The magical compass has $h \times w$ magic collection points, which can be viewed as an $h \times w$ matrix ($h$ rows and $w$ columns). When Bob injects magic power into the compass, the magic value collected at position $(i, j)$ is $X(i, j)$, where $X(i, j)$ is randomly chosen from the $m$ positive integers $1$ to $m$. For given values of $h, w, m$, the matrix $X$ is called a magic matrix.

To successfully perform the fantasy magic, the magic values must satisfy $n$ conditions: the $i$-th condition is that the maximum magic value in a rectangular region (a sub-compass) of the magical compass must be $v_i$. The ratio of magic matrices that satisfy these $n$ conditions among all possible magic matrices is the probability that Bob can successfully perform the fantasy magic.
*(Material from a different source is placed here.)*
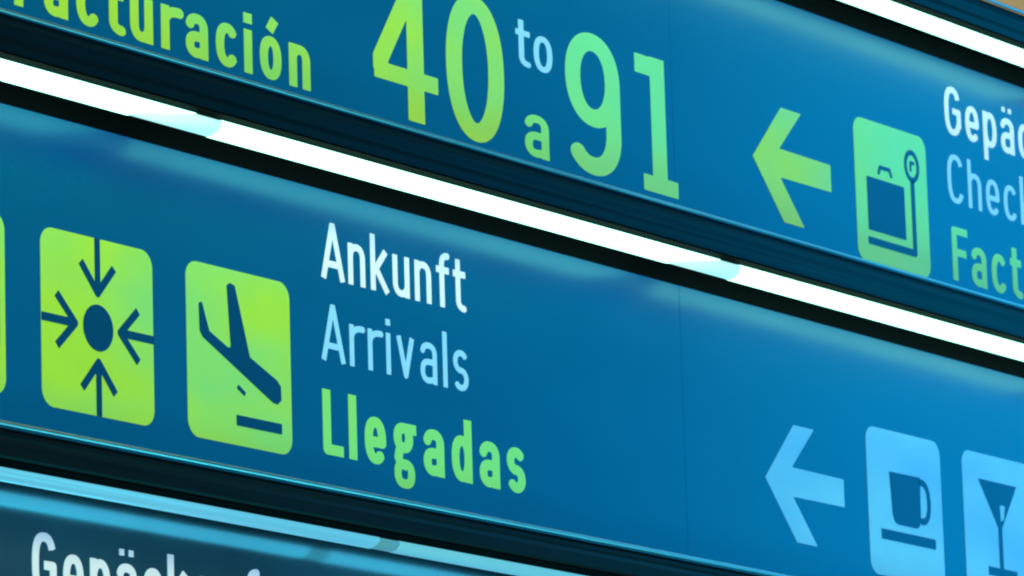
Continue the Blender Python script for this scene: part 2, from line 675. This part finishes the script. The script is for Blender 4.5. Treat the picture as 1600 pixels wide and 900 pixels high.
# 1
digit([('path', [(.078, .02), (.078, .385)], wn), ('path', [(.0, .356), (.103, .356)], .054),
       ('path', [(.020, .024), (.140, .024)], .046)], 12.235, 0, 2.319, S, (-.01, .16, -.01, .41), M_mint)
word('to', 11.662, 11.832, 2.562, .135, .115, M_pale, up, gap=.12)
word('a', 11.692, 11.804, Z, .158, .135, M_green_low, up)
arrow_left(up, 12.83, 2.485 + .002, M_green)
tl = tile(up, 13.389, 2.300, .411, .430, M_mint, 'mint green tile with a suitcase and luggage tag')
at = (13.389, 2.300)
sub('suitcase_symbol', [('poly', [(.062, .098), (.275, .098), (.275, .258), (.062, .258)])], tl, at)
sub('handle_symbol', [('path', [(.130, .274), (.140, .296), (.195, .296), (.205, .274)], .012)], tl, at)
sub('trolley_symbol', [('path', [(.058, .066), (.325, .066), (.325, .286)], .022)], tl, at)
ring = sup(.325, .330, .036, .042, 0, 360, 2, 30)
sub('tag_symbol', [('path', ring + [ring[1]], .015), ('path', [(.318, .313), (.318, .340), (.340, .340)], .010)], tl, at)
word('Gepäckaufgabe', 13.927, 14.372, 2.770, .150, .125, M_white, up, gap=.155, upto=4)
word('Check-in', 13.927, 14.366, 2.560, .150, .105, M_pale, up, gap=.165, upto=4)
word('Facturación', 13.935, 14.283, Z, .165, .14, M_mint, up, gap=.165, upto=3)

# ---- middle sign: arrivals
mid = sign(0.0, 'middle of the stacked signs, blue with white Ankunft and Arrivals and green Llegadas', M_panel, M_tube)
# cut tile at the far left of the photograph
t0 = tile(mid, 9.125, 2.303, .417, .432, M_green)
sub('luggage_symbol', [('rrect', .09, .395, .10, .27, .02), ('path', [(.17, .27), (.17, .31), (.30, .31), (.30, .27)],
                                                           .02)], t0, (9.125, 2.303))
t1 = tile(mid, 9.672, 2.300, .418, .428, M_green, 'lime tile with four arrows pointing at a dot')
at = (9.672, 2.300)


def small_arrow(cx, cz, dx, dz, length, head=.072, w=.020):
    """arrow with its tip at cx,cz pointing along dx,dz"""
    nx, nz = -dz, dx
    bx, bz = cx - dx * head, cz - dz * head
    hw = .062
    return [('path', [(cx - dx * length, cz - dz * length), (cx - dx * .012, cz - dz * .012)], w),
            ('path', [(bx + nx * hw, bz + nz * hw), (cx - dx * .004, cz - dz * .004), (bx - nx * hw, bz - nz * hw)], w)]


ccx, ccz = .209, .212
sub('dot_symbol', [('path', [(ccx, ccz - .0001), (ccx, ccz + .0001)], .0), ('disc', (ccx, ccz), .056)], t1, at)
sub('arrow_symbol', small_arrow(ccx, .292, 0, -1, .136), t1, at)
sub('arrow_symbol', small_arrow(ccx, .133, 0, 1, .133), t1, at)
sub('arrow_symbol', small_arrow(.128, ccz, 1, 0, .128), t1, at)
sub('arrow_symbol', small_arrow(.288, ccz, -1, 0, .130), t1, at)
t2 = tile(mid, 10.220, 2.298, .414, .434, M_green, 'lime tile with a landing aeroplane')
at = (10.220, 2.298)
sub('aeroplane_symbol', [('poly', [(.048, .332), (.060, .337), (.088, .268), (.160, .238), (.172, .240), (.160, .392),
                                   (.172, .400), (.192, .396), (.248, .225), (.356, .182), (.371, .168), (.372, .134),
                                   (.356, .122), (.338, .124), (.062, .250), (.050, .264)])], t2, at)
sub('engine_symbol', [('path', [(.196, .146), (.226, .130)], .011)], t2, at)
sub('runway_symbol', [('path', [(.190, .062), (.372, .062)], .026)], t2, at)
word('Ankunft', 10.771, 11.396, 2.770, .146, .12, M_white, mid, gap=.15)
word('Arrivals', 10.765, 11.398, 2.560, .146, .108, M_pale, mid, gap=.17)
word('Llegadas', 10.763, 11.645, Z, .165, .165, M_green_low, mid, gap=.17)
arrow_left(mid, 12.83, 2.487, M_sky)
t3 = tile(mid, 13.384, 2.300, .418, .432, M_sky, 'light blue tile with a cup on a saucer')
at = (13.384, 2.300)
sub('cup_symbol', [('poly', [(.122, .310), (.296, .312), (.292, .185), (.284, .166), (.268, .158), (.160, .158), (.142, .166), (.132, .185)])], t3, at)
hd = sup(.300, .240, .042, .058, 90, -90, 2.4, 24)
sub('cup_handle_symbol', [('path', [(.298, .298)] + hd + [(.294, .182)], .020)], t3, at)
sub('saucer_symbol', [('path', [(.065, .122), (.372, .122)], .030)], t3, at)
t4 = tile(mid, 13.932, 2.300, .418, .430, M_sky, 'light blue tile with a cocktail glass')
at = (13.932, 2.300)
sub('cocktail_glass_symbol', [('poly', [(.090, .352), (.318, .352), (.221, .215), (.221, .092), (.300, .092), (.300, .066),
                                        (.130, .066), (.130, .092), (.198, .092), (.198, .215)]),
                              ('cut', [('poly', [(.213, .285), (.245, .285), (.236, .243), (.215, .235)])])], t4, at)

# ---- lower sign: only its top edge and the tops of its letters show
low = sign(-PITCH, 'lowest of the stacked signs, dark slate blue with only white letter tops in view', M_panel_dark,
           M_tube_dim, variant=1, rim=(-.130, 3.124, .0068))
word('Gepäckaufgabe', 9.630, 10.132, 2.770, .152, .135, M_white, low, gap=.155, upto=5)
If the probability that Bob can successfully perform the fantasy magic is $A$, it is guaranteed that $A \times m^{h \times w}$ is a positive integer.

The Magician Problem asks for the value of $A \times m^{h \times w} \pmod{1,000,000,007}$.

Input

The first line contains a positive integer $T$, representing the number of test cases.

For each test case, the first line contains four integers $h, w, m, n$.

The next $n$ lines each contain five integers $x_1, y_1, x_2, y_2, v_i$, representing that the maximum magic value in the sub-compass with the top-left corner at $(x_1, y_1)$ and the bottom-right corner at $(x_2, y_2)$ must be $v_i$. $1 \le x_1 \le x_2 \le h$, $1 \le y_1 \le y_2 \le w$.

Output

For each test case, output the answer on a single line.

Examples

Input 1

2
2 2 3 2
1 1 1 2 2
1 1 2 1 3
4 4 3 4
1 1 2 2 3
1 2 3 4 2
2 2 4 4 2
2 1 4 3 2

Output 1

9
32593

Constraints

• For 20% of the data: $n \le 2$.
• For another 20% of the data: $1 \le h, w \le 50$.
• For 100% of the data: $T \le 5$, $1 \le h, w, m \le 10000$, $1 \le v_i \le m$, $1 \le n \le 10$.